Son “Oval Ofis” olayı ile bütün dünyanın, aslında diplomasinin nasıl gelişmesi gerektiğine dair bir fikri oluştu. Yani direkt konuşma ya da alt metin okumalı konuşma arasına sıkışmış küstahlık maskelerini yok etmeden yapılırsa ne olacağını hepimiz gördük. Ama durumun analizi için biraz geride durup, şöyle atımızı bağlayıp bir düşünelim.
ABD, tarihsel olarak Monroe Doktrini ve “Manifest Destiny” (Açık Yazgı) gibi kavramlarla küresel nüfuzunu genişletme ve jeopolitik öneme sahip bölgelere müdahil olma eğiliminde bulunmuştur. Bu yaklaşım, bazı durumlarda diğer ülkeler tarafından küstahça veya müdahaleci olarak algılanmıştır. Ama gerçek budur.
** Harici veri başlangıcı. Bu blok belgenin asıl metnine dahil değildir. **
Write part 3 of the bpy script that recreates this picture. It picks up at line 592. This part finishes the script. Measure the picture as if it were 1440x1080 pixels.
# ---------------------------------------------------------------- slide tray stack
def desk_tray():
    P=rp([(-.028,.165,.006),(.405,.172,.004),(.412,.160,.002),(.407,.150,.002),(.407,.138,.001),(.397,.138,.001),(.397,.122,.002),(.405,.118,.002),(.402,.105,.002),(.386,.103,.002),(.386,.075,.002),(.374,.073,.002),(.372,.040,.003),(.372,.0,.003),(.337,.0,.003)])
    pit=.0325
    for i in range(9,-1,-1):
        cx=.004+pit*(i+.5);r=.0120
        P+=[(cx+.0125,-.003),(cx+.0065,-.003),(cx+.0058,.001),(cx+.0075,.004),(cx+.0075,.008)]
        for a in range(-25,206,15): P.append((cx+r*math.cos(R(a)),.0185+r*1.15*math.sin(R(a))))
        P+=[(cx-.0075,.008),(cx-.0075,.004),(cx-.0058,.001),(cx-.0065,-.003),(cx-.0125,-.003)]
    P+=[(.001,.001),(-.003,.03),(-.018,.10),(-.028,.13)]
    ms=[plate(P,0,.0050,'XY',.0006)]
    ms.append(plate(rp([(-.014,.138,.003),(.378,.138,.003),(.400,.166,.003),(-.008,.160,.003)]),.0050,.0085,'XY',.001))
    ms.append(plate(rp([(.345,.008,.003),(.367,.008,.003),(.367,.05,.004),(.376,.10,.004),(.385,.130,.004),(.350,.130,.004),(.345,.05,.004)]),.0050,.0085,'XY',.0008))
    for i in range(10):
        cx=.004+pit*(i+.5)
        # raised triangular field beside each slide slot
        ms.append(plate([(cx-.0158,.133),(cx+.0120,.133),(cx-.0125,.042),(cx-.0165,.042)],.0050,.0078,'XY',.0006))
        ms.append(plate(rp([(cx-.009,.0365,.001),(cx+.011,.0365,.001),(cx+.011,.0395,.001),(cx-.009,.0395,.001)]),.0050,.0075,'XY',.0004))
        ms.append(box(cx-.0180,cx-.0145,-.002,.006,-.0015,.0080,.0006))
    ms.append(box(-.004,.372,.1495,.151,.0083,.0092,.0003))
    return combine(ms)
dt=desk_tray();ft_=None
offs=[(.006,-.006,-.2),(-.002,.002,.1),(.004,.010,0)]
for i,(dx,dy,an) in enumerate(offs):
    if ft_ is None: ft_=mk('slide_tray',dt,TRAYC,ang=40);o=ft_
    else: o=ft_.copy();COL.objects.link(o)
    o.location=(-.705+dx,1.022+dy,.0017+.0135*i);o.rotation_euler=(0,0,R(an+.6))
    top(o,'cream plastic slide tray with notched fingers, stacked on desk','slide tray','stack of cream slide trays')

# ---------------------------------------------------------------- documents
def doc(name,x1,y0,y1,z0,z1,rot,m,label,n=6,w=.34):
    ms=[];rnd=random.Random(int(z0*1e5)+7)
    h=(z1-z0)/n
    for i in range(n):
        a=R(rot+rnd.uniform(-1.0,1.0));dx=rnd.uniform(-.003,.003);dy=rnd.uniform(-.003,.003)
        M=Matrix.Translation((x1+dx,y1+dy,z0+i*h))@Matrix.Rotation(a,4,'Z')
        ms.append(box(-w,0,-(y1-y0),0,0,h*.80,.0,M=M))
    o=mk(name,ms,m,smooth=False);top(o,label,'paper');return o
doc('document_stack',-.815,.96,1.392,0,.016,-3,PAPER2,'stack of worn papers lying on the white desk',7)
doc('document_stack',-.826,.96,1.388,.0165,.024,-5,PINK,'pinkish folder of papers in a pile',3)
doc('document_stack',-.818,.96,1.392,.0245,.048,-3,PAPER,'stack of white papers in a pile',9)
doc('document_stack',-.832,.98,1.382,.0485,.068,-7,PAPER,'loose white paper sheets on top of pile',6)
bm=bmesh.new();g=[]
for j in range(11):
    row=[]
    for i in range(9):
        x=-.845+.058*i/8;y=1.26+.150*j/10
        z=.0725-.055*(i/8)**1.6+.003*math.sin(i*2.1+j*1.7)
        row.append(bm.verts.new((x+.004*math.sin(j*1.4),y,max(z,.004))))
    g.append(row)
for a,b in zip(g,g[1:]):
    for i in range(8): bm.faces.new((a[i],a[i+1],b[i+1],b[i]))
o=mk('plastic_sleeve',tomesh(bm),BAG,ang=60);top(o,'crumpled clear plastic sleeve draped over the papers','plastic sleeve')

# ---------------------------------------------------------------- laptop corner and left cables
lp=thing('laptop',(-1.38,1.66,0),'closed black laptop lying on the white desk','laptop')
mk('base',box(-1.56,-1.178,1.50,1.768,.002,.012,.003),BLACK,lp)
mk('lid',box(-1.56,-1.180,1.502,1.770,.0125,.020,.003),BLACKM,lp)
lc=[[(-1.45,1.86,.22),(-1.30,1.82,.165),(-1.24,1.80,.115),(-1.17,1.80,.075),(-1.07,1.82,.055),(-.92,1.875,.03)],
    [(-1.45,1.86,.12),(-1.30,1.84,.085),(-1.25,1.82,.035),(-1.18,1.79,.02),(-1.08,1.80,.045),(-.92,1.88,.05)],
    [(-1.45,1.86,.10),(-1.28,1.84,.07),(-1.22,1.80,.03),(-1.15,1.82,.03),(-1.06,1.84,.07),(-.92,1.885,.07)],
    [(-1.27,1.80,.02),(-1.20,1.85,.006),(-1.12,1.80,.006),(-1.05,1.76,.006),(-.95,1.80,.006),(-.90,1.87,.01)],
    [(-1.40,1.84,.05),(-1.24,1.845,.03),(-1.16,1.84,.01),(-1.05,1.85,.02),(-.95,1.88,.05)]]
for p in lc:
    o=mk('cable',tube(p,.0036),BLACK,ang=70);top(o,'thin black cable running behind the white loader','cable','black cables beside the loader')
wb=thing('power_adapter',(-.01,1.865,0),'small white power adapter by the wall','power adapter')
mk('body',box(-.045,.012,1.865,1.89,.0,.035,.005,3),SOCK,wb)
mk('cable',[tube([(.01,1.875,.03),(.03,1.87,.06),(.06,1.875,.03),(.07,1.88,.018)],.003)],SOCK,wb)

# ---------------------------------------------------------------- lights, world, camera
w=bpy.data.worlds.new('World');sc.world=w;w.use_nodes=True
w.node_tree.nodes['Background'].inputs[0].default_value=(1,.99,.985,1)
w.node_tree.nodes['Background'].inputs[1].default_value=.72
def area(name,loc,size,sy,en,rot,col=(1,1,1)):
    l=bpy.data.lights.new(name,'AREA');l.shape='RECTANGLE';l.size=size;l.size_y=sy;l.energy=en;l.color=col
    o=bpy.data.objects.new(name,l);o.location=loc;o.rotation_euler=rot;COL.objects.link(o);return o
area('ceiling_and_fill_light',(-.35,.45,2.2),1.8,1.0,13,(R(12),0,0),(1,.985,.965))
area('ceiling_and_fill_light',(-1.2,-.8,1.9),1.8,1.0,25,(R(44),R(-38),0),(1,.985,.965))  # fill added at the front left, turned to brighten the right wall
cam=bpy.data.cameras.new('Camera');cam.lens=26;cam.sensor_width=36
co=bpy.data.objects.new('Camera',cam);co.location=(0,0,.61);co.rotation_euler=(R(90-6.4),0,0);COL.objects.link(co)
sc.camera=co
Sosyolojik açıdan bakıldığında, ABD’nin dış politikasındaki bu tavır, ulusal kimlik ve üstünlük duygusuyla ilişkilendirilebilir. Ama gerçek şu ki; Amerikan kültürü, kendisini özgürlük ve demokrasi değerlerinin koruyucusu olarak görme eğilimindedir. Bu da dış politikada moral bir üstünlük iddiasına ve diğer uluslara karşı paternalist bir tutuma yol açabilir. Trump’ın Zelenskiy’ye yönelik tutumu, bu üstünlük duygusunun bir yansıması olarak görülebilir yani.
Politik açıdan bakacak olursak, onun için biraz dünya ve buranın tarihini bilmek ya da hatırlamak gerekir. ABD’nin dış politikasındaki bu yaklaşım, uluslararası ilişkilerde tek taraflılık ve güç kullanımını ön planda tutan Jacksonian ekolü olarak bilinir. Bu ekol, ulusal çıkarların korunması adına sert güç kullanımını ve gerektiğinde diplomatik nezaket kurallarının ihlalini meşru görmekte.
Nedir Bu Ekol?
Jacksonian ekolü, ABD dış politikasında Andrew Jackson’ın (1829-1837) başkanlık döneminden ilham alan ve özellikle ulusal çıkarları önceleyen, milliyetçi ve popülist bir dış politika anlayışını temsil eden bir yaklaşımdır. Bu ekol, tarihçi Walter Russell Mead tarafından Amerikan dış politikasındaki dört ana gelenekten biri olarak tanımlanmıştır (diğerleri: Wilsoncu, Jeffersoncu ve Hamiltoncu yaklaşımlar).
- Ulusal Çıkar Odaklılık
- Askeri Güç Kullanımına Açıklık
- Popülist ve Halk Merkezli Yaklaşım
- Tek Taraflılık (Unilateralism)
Yani her şey, ABD’nin salt yararına çalışmalıdır. Gerekirse saldırır. Halk adına yok eder. Ve dinlemez.
Trump’ın diplomatik protokolleri ihlal eden tutumu aslında onların normali. Jacksonian normali içinde iyi bir başkan olarak bile nitelendirilebilir. Teşekkür notu ve çiçeği ile gelmeyen ve sürekli bu çıkarları pohpohlamayan her kişi ve kuruluş ve ülke ve ulus, çektikleri zulüm veya acı ya da duruşları asalet ne olursa olsun, bu muameleye hazır olmalıdır.
Bu durumu kabullenmeden “deal”a girilmese iyi olur. Yoksa… Hihaaa!!!